Tension during the Spanish transition

Officials and figures with good connections to the regional government of Navarre went on to join the Adolfo Suarez’s UCD, later splitting into the party UPN led by Jaime Ignacio Del Burgo and Jesús Aizpún Tuero (1979), refusing to join a democratic constitutional process on the grounds that Navarre’s charters (or fueros) remained in place. They also refused to join the Basque process to become an autonomous community, where recently legalized Basque nationalist and leftist parties held a majority.

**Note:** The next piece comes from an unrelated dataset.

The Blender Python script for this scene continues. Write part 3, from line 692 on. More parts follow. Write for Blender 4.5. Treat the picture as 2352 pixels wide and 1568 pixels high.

A continuation of the institutional framework inherited from the dictatorship and its accommodation into the Spanish democracy was guaranteed by the Betterment (“Amejoramiento”), a Navarre-only solution considered ‘an upgrade’ of its former status issued from the (remains of the) charters. In a 3 year span, the Spanish Socialists in Navarre veered in their position, quit the Basque process, and joined the arrangement adopted for Navarre (Chartered Community of Navarre, 1982). The reform was not ratified by referendum, as demanded by Basque nationalist and minority progressive forces.